Thanks for the link Greg. That might be doable.

300 +/- days of rain a year? Wow, that's alot. That does not leave many days to bake outside.We don't get near that much rain, but have to deal with the hurricanes.

Eddie

linder's picture
linder

That wood fired oven looks great - now have to convince the hubby to build one once we move up North(Orcas Island, Washington).  I would love to have one big enough for a bunch of bread loaves.

Linda

pjkobulnicky's picture
pjkobulnicky

Three books:

The book that got me off and running was Maggie Glezer's Artisan Baking Across America. In it she details the recipes and methods of a number of the most famous bread bakers/bakeries in the US. And, she incorporates a number of different techniques. I baked from it for the first several years of my artisinal baking journey. It is very motivating but somewhat less so instructional. If you follow the easy/medium/hard recommendations, you can learn and grow.

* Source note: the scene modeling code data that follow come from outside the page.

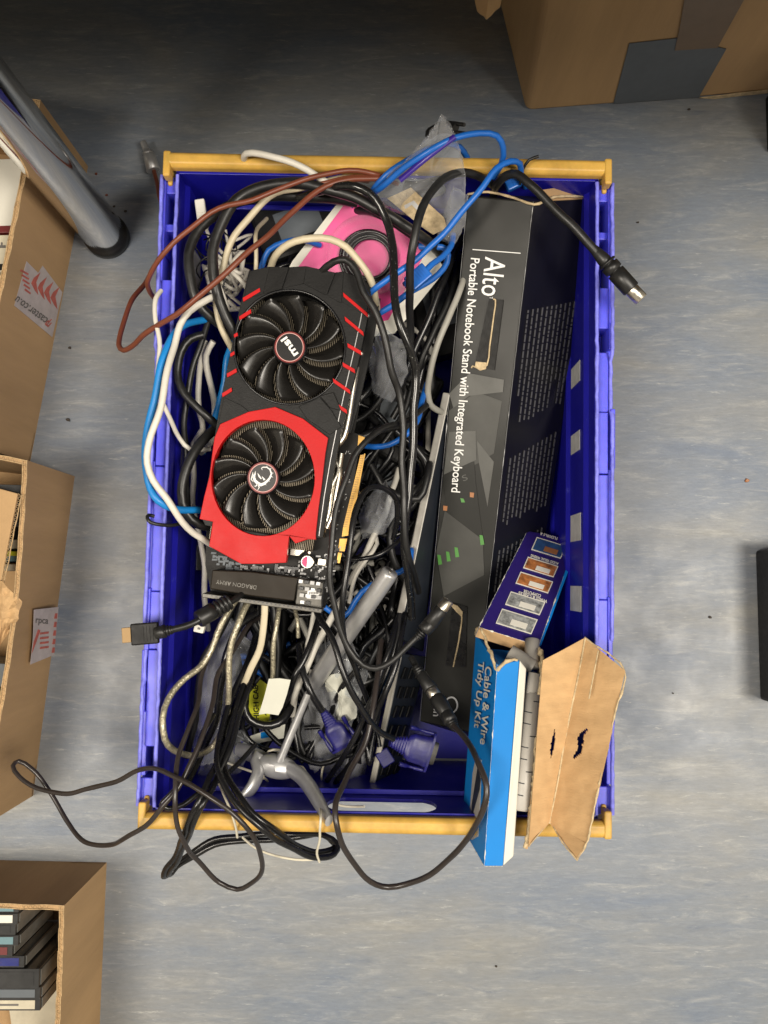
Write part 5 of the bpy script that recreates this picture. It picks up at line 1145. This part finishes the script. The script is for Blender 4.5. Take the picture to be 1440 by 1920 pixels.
# small white plug, white earphone tangle, upper left
def wplug(root): pass
C('white_plug', 'white moulded plug leaning on the inner left wall', 'white', 7, [(385, 425, .2), (392, 445, .19), (400, 480, .18), (398, 520, .17)], cat='plug', plugs=[plug_box((378, 402), (-.15, -1), 58, 19, 12, .215, 'kitwhite')])
rnd = random.Random(21)
for i in range(7):
    cx, cy = rnd.uniform(400, 450), rnd.uniform(440, 560); z = rnd.uniform(.19, .225)
    pts = [(cx + rnd.uniform(-38, 38), cy + rnd.uniform(-45, 45), z + rnd.uniform(-.01, .012)) for _ in range(7)]
    C('earphone_wire', 'white earphone wire in the tangle at the upper left of the crate', 'white', rnd.choice((6, 7, 9)), pts, cat='wire', group='white earphone wires')
for i in range(6):
    cx, cy = rnd.uniform(385, 440), rnd.uniform(450, 560)
    pts = [(cx + 26 * math.cos(a + i) + rnd.uniform(-6, 6), cy + 22 * math.sin(a + i) + rnd.uniform(-6, 6), .222 + rnd.uniform(-.01, .012)) for a in [x * .8 for x in range(8)]]
    C('thin_wire', 'hair thin black wire curled round the earphone wires', 'black', 3.2, pts, cat='wire', group='hair thin black wires')

# ------------------------------------------------------------------ the tangle beneath
rnd = random.Random(5)
spec = [('black', 62, (10, 18), 'black cable deep in the tangle at the bottom of the crate'), ('blackgloss', 68, (9, 15), 'shiny black cord deep in the tangle at the bottom of the crate'), ('white', 22, (9, 12), 'white cord deep in the tangle at the bottom of the crate'), ('grey', 14, (9, 13), 'grey cord deep in the tangle at the bottom of the crate'), ('blue', 4, (10, 12), 'blue network cord deep in the tangle at the bottom of the crate')]
Cmi = CM
for m, n_, (w0, w1), lab in spec:
    for i in range(n_):
        near = rnd.random() < .55
        if near: xa, xb, ya, yb, za, zb = -.150, .02, -.266, -.06, .02, .14
        else: xa, xb, ya, yb, za, zb = -.165, .085, -.12, .24, .02, .185
        cx, cy = rnd.uniform(xa + .02, xb - .02), rnd.uniform(ya + .03, yb - .03); z = rnd.uniform(za, zb); a = rnd.uniform(0, 6.28) if not near else rnd.choice((1.2, 1.5, 1.9, -1.4)) + rnd.uniform(-.3, .3)
        pts = []; x, y = cx, cy; turn = rnd.choice((-1, 1)) * rnd.uniform(.1, .8) * (.35 if near else 1)
        for k in range(rnd.randint(6, 12)):
            xm = min(xb, -.008 + max(0, min(1, (y + .26) / .30)) * .056)
            pts.append(CM @ Vector((max(xa, min(xm, x)), max(ya, min(yb, y)), max(.018, min(zb, z)))))
            x += .03 * math.cos(a); y += .03 * math.sin(a); a += turn + rnd.uniform(-.35, .35); z += rnd.uniform(-.010, .010)
            if not (xa < x < xb): a = math.pi - a; x = max(xa, min(xb, x))
            if not (ya < y < yb): a = -a; y = max(ya, min(yb, y))
        o = MB().tube(smooth_path(pts, .008), rpx(rnd.uniform(w0, w1), z), 8).build('tangled_cable', m); tag(o, lab, 'cable', 'cables in the tangle')
# odd dark adapters in the pile
for i, (x, y, z, a, b, h, rot, lab) in enumerate([(560, 415, .17, .045, .03, .03, 20, 'black power adapter lying under the cream cable at the top of the crate'), (735, 760, .13, .05, .035, .03, 60, 'black power adapter deep beside the speckled cable'), (700, 900, .10, .04, .03, .03, 10, 'black power adapter under the clear bag right of the card'), (820, 560, .12, .03, .06, .03, 15, 'long black adapter beside the carton')]):
    c = P(x, y, z); root = thing('power_adapter', lab, 'power adapter', Matrix.Translation(c - Vector((0, 0, h))) @ Matrix.Rotation(R(rot), 4, 'Z'))
    MB().box(-a, a, -b, b, 0, h).build('body', 'blackmatte', root, local=True, bevel=.004); MB().box(-a * .5, a * .5, -b * .5, b * .5, h + .0001, h + .0004).build('rating_label', 'greytape', root, local=True)

# ------------------------------------------------------------------ small silver tripod
tr = thing('tripod', 'silver mini tripod with thick grey pole, lying in the lower part of the crate', 'tripod', P(520, 1435, .12))
pa, pb = P(732, 1072, .235), P(585, 1285, .165); r_ = rpx(33, .21)
MB().lathe(pb, pa, [(0, r_ * .8), (.02, r_), (.97, r_), (.985, r_ * .95), (1, r_ * .9), (1, r_ * .62), (.97, r_ * .6)], 28).build('pole', 'silver', tr)
d = (pa - pb).normalized(); MB().lathe(pa - d * .003, pa - d * .0024, [(0, r_ * .62), (1, r_ * .62)], 20).build('pole_bore', 'darkface', tr)
MB().lathe(pa - d * .0015, pa + d * .0004, [(0, r_ * .25), (1, r_ * .2)], 12).build('pole_screw', 'metal', tr)
ra, rb = P(578, 1300, .190), P(520, 1437, .170); MB().lathe(ra, rb, [(0, rpx(13, .16)), (.85, rpx(15, .15)), (.9, rpx(19, .15)), (1, rpx(17, .15))], 18).build('rod', 'silver', tr)
c = P(518, 1437, .168); mb = MB(); vs = []
for i in range(9):
    for k in range(24):
        a, b = -math.pi / 2 + math.pi * i / 8, 2 * math.pi * k / 24; vs.append(c + Vector((.021 * math.cos(a) * math.cos(b), .012 * math.cos(a) * math.sin(b) - .003 * math.cos(b), .010 * math.sin(a))))
mb.add(vs, [(i * 24 + k, i * 24 + (k + 1) % 24, (i + 1) * 24 + (k + 1) % 24, (i + 1) * 24 + k) for i in range(8) for k in range(24)], 0, True).build('hub', 'silver', tr)
for pts in ([(500, 1440, .168), (478, 1420, .17), (484, 1446, .178), (474, 1474, .185), (449, 1503, .19)], [(535, 1438, .170), (560, 1452, .182), (582, 1478, .205), (600, 1508, .235), (617, 1539, .262)], [(500, 1428, .16), (480, 1417, .155), (462, 1410, .15), (446, 1404, .14)]):
    pp = smooth_path([P(*p) for p in pts]); n = len(pp); MB().tube(pp, [.0068 + .0018 * math.sin(math.pi * i / n) - .0020 * (i / n) for i in range(n)], 14, flat=.6).build('leg', 'silver', tr)

# ------------------------------------------------------------------ bags, tags, labels
def bag(name, label, outline, zc, amp, mat='clear', seed=0, k=9, jit=1.5, sub=18, thick=.008):
    return crumple(name, label, 'plastic bag', densify(outline, k, jit, seed), zc, amp, mat, None, thick, sub, seed)
zb = bag('zip_bag', 'clear zip bag with purple seal standing up over the upper yellow handle', [(828, 215, .30), (850, 250, .30), (858, 262, .295), (872, 330, .27), (868, 400, .25), (830, 430, .235), (790, 400, .24), (735, 385, .25), (700, 368, .25), (760, 300, .28), (800, 255, .295)], .27, .014, 'milky', 3, thick=.01)
WM[zb.name] = Matrix.Translation(zb.location)
mb = MB(); q = [P(852, 258, .308), P(800, 300, .300), P(745, 345, .285)]; mb.tube(smooth_path(q), .0016, 6, flat=.4); mb.build('purple_seal', 'purple', zb) if 'purple' in M else None
M['purple'] = pm('purple zip', (.035, .015, .22), .3)
mb = MB(); mb.tube(smooth_path([P(853, 256, .309), P(800, 296, .302), P(750, 338, .288)]), .0028, 6, flat=.4); mb.build('purple_seal', 'purple', zb)
for n_, lab, pts, w_ in (('black_plug', 'black plug poking up behind the zip bag at the top', [(805, 250, .24), (830, 238, .26), (855, 240, .27)], 26), ('black_plug', 'black moulded plug in the zip bag', [(760, 350, .235), (785, 352, .24), (810, 345, .24)], 28)):
    pp = path(pts); root = thing(n_, lab, 'plug', Vector(pp[0])); r_ = rpx(w_, .25)
    MB().tube(pp, r_, 8, flat=.7).build('body', 'black', root, bevel=.001)
    a, b = pp[-1], pp[-1] + (pp[-1] - pp[-2]).normalized() * .010
    for s_ in (-1, 1): MB().tube([a + Vector((0, s_ * .004, 0)), b + Vector((0, s_ * .004, 0))], .0018, 8).build('pin', 'black', root)
mb = MB(); pl = [(726, 372), (770, 352), (832, 408), (838, 428), (812, 440), (790, 425)]; fr_ = Fr((726, 372, .246), (832, 408, .25), (790, 425, .236)); mb.plate([pl], fr_, -.0006, 0)
ins = thing('paper_insert', 'beige paper slip inside the zip bag', 'paper', fr_.mat()); mb.build('sheet', 'torn', ins)
mb = MB(); mb.plate([[(758, 385), (776, 376), (790, 392), (784, 396), (772, 384), (760, 392)], ], fr_, .0001, .0003); mb.build('printed_sign', 'tape', ins)
bag('plastic_bag', 'crumpled clear bag beside the black arch and the carton', [(850, 350, .25), (880, 362, .255), (872, 420, .245), (850, 460, .235), (820, 440, .23), (835, 390, .24)], .255, .012, 'milky', 8)
bag('plastic_bag', 'clear bag holding dark parts right of the graphics card', [(715, 615, .20), (760, 640, .215), (765, 700, .21), (735, 750, .20), (700, 735, .19), (690, 670, .19)], .225, .014, 'clear', 11)
bag('plastic_bag', 'crumpled clear bag beside the gold contacts', [(690, 930, .18), (725, 900, .19), (745, 960, .185), (720, 1000, .18), (680, 1010, .17), (672, 965, .17)], .205, .014, 'milky', 12)
bag('plastic_bag', 'long milky bag behind the braided cables at the lower left', [(430, 1160, .17), (472, 1210, .18), (465, 1260, .175), (430, 1340, .165), (400, 1430, .15), (370, 1435, .14), (358, 1390, .145), (365, 1300, .16), (395, 1210, .17)], .185, .016, 'milky', 14)
bag('plastic_bag', 'milky bag beneath the black strands at the lower middle', [(600, 1210, .15), (650, 1190, .165), (690, 1260, .17), (672, 1330, .16), (640, 1400, .13), (590, 1450, .10), (560, 1400, .11), (575, 1300, .135)], .17, .018, 'milky', 15)
mb = MB(); bag('plastic_bag', 'clear bag lying over the crate bottom right of the tripod', [(610, 1400, .10), (660, 1380, .12), (690, 1420, .10), (680, 1480, .07), (640, 1500, .06), (600, 1470, .07)], .115, .016, 'milky', 31)
bag('plastic_bag', 'clear bag stuffed left of the tripod near the left wall', [(400, 1390, .12), (450, 1370, .14), (475, 1400, .13), (450, 1450, .10), (410, 1470, .09), (370, 1450, .10)], .14, .016, 'clear', 33)
fr_ = Fr((500, 1275, .205), (545, 1275, .205), (490, 1335, .19)); mb.plate([[(504, 1273), (524, 1272), (545, 1275), (538, 1302), (530, 1326), (522, 1341), (500, 1338), (485, 1340), (495, 1308)]], fr_, -.0005, 0); t_ = mb.build('paper_tag', 'paperwhite', None) if 'paperwhite' in M else None
M['paperwhite'] = pm('white paper', (.60, .60, .52), .8, var=.06)
mb.v = [Vector(v) for v in mb.v]
if not t_:
    mb2 = MB(); mb2.plate([[(504, 1273), (524, 1272), (545, 1275), (538, 1302), (530, 1326), (522, 1341), (500, 1338), (485, 1340), (495, 1308)]], fr_, -.0005, 0); tag(mb2.build('paper_tag', 'paperwhite'), 'blank white paper tag wrapped round a cord', 'tag')
fr_ = Fr((470, 1280, .165), (500, 1280, .165), (470, 1350, .155)); yl = thing('warning_label', 'yellow label with black capital letters, half hidden behind the paper tag', 'label', fr_.mat())
mb = MB(); mb.plate([[(468, 1300), (488, 1274), (510, 1290), (505, 1350), (478, 1358), (466, 1335)]], fr_, -.0005, 0); mb.build('sheet', 'labelyellow', yl)
mb = MB(); text(mb, fr_, 'QUALITY', (503, 1285), (491, 1340), 12, .0004, bold=.6); text(mb, fr_, 'HIGH CAB', (486, 1350), (484, 1285), 14, .0004, bold=.6)
mb.build('lettering', 'blackmatte', yl)
bag('foam_sheet', 'white crumpled foam wrap under the black cords at the lower middle', [(605, 1270, .165), (640, 1262, .175), (672, 1300, .17), (668, 1345, .165), (640, 1362, .16), (618, 1310, .16)], .182, .006, 'paperwhite', 17)
fr_ = Fr((480, 1375, .12), (540, 1365, .12), (500, 1400, .11)); cl = thing('cable_label', 'white and light blue printed label below the yellow one', 'label', fr_.mat())
mb = MB(); mb.plate([[(470, 1380), (535, 1358), (532, 1384), (490, 1392), (455, 1415), (448, 1400)]], fr_, -.0005, 0); mb.build('sheet', 'paperwhite', cl)
mb = MB(); mb.plate([[(489, 1374), (507, 1370), (507, 1382), (489, 1385)]], fr_, .0001, .0004); mb.build('blue_patch', 'kitblue', cl)
# small white usb end by ferrite
fr_ = Fr((360, 1170, .21), (385, 1175, .21), (360, 1190, .21)); mb = MB(); mb.plate([[(365, 1170), (384, 1175), (380, 1188), (362, 1184)]], fr_, -.008, 0)
sw = thing('small_plug', 'tiny white plug end shining under the ferrite', 'plug', fr_.mat()); mb.build('body', 'kitwhite', sw, bevel=.0006)
mb = MB(); mb.plate([[(371, 1176), (376, 1177), (375, 1181), (370, 1180)]], fr_, .0001, .0003); mb.build('slot', 'greyprint', sw)

# ------------------------------------------------------------------ grit on the floor
for i, (x, y, s_, m) in enumerate([(1401, 901, 5, 'orange'), (1331, 1157, 3.4, 'debris'), (128, 787, 4, 'debris'), (180, 326, 3, 'brown'), (200, 366, 3, 'brown'), (214, 387, 2.6, 'debris'), (235, 396, 2.8, 'debris'), (1196, 417, 2.4, 'debris'), (131, 652, 3, 'debris'), (1292, 205, 2.6, 'debris'), (40, 396, 2, 'debris'), (238, 460, 2, 'brown'), (1262, 1300, 1.8, 'debris'), (930, 1812, 2, 'debris')]):
    c = P(x, y, .0012); r_ = rpx(s_ * 2, 0); vs = []
    for k in range(7): a = 6.28 * k / 7; q = r_ * (.6 + .5 * random.random()); vs.append(c + Vector((q * math.cos(a) * 1.3, q * math.sin(a), 0)))
    vs += [v + Vector((0, 0, .0012)) for v in [c + (v - c) * .7 for v in vs]]
    o = MB().add(vs, [tuple(reversed(range(7))), tuple(range(7, 14))] + [(k, (k + 1) % 7, 7 + (k + 1) % 7, 7 + k) for k in range(7)]).build('crumb', m)
    tag(o, {'orange': 'orange brown crumb on the floor at the right', 'brown': 'reddish speck of grit on the floor near the chrome table leg', 'debris': 'dark speck of grit on the vinyl floor'}[m], 'crumb', 'crumbs and grit on the floor')
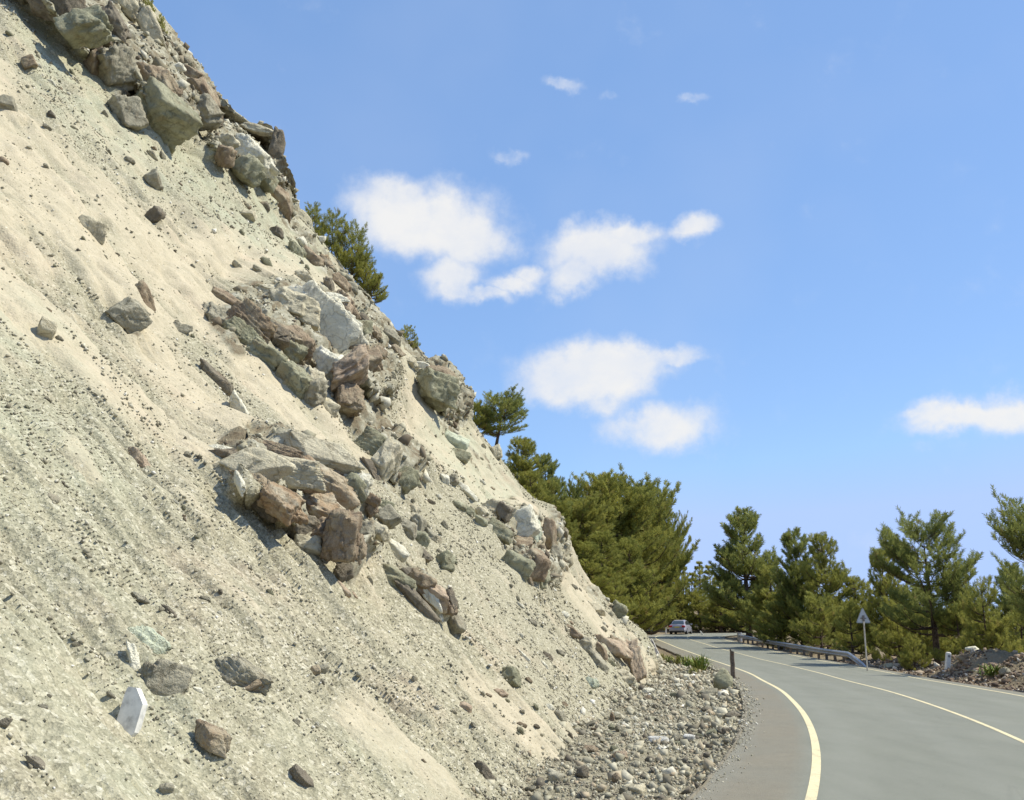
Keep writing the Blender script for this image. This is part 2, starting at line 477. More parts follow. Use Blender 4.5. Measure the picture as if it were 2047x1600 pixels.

I have and love FWSY and most of my baking these days is the 1000gm flour,  dutch oven type recipes but if you stick to Forkish you only get that basic technique.  For all around instruction, Hammelman is a good choice but I find it technical rather than motivating.

bigwave's picture
bigwave

That is what I do as well. I use Forkish' recipes and techniques but not his starter. I use my own starter, at more or less the same hydration as he calls for, and just substitute. I read his section on maintaining a starter and found it puzzling at best, like many here. Other than that I really like it -- I've made some great loaves (and baguettes using his dough and getting steam via a cast iron skillet) and the best pizzas I've ever made.

 

eddieh70301's picture
eddieh70301

I have my own starter so I probably would not be using his. I'm more interested in his techniques, etc vs his recipes. That's not saying I would not try any.

This whole bread/pizza making thing is addicting. I sometimes feel like I need to be in rehab.